Court Rejects Land Use Applicant's Equal Protection Claim


The 7th Circuit Court of Appeals dismissed a "class of one" equal protection claim filed by an applicant who was denied her application for zoning approval for a residential development in the City of Monona, Wisconsin.  Miller v. City of Monona (7th Cir. 2015).

Miller initially applied for approval of a four-unit condo project on a lot she owned in Monona, but subsequently modified her application to a 10-unit project after buying adjacent land. The review process took a couple of years, and stalled in 2006 when negotiations and the relationship with the former mayor (an adjacent landowner) became strained  and asbestos was found on the property. Miller was also cited with numerous  code violations by the City.  She corrected the code violations  (and 3 of the 4 were dismissed in municipal court) and removed the asbestos and obtained a clean final inspection.  When City refused to allow her to continue with her development, she filed a lawsuit claiming the City had violated her equal protection rights, among other claims.

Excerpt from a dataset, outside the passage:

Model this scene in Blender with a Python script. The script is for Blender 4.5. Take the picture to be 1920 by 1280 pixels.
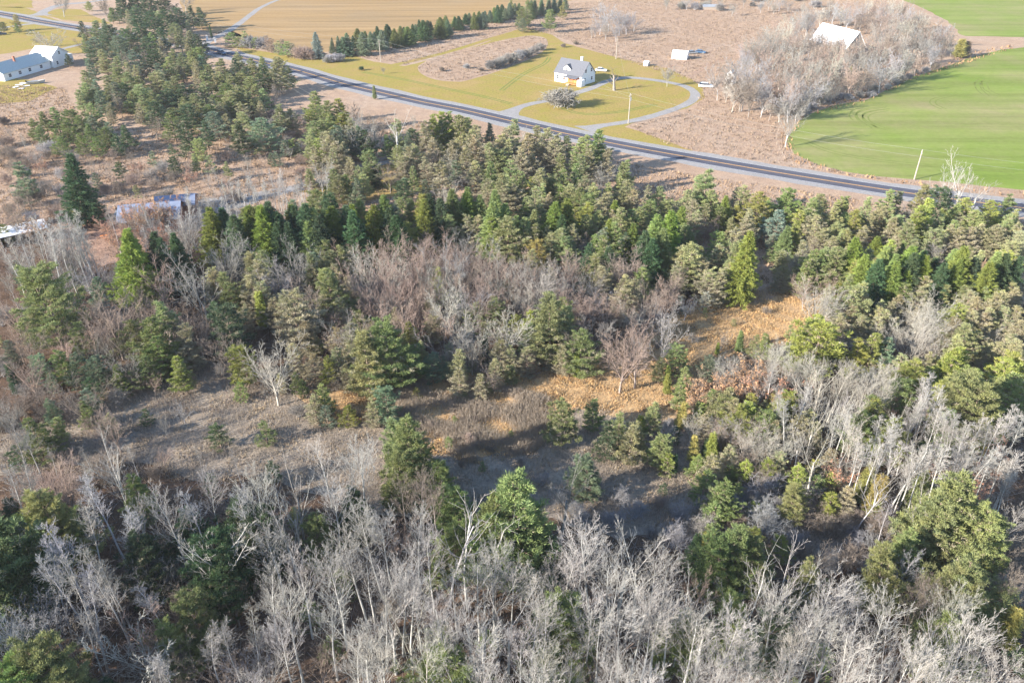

The district court dismissed her equal protection claim, and she appealed to the 7th Circuit, which affirmed the dismissal.  The Court first noted that it isn't enough for a plaintiff to suggest improper motive.  If there is a reasonably conceivable rational basis for treating a plaintiff differently, that will defeat a plaintiff's class of one claim.  In this case, the City had a  legitimate basis for its actions - the asbestos and building code problems on her property.  In light of the "great deference we afford to discretionary local decisions regarding land use" and the existence of these rational reasons for the City's actions against Miller, the court concluded that Miller's class of one claim must fail.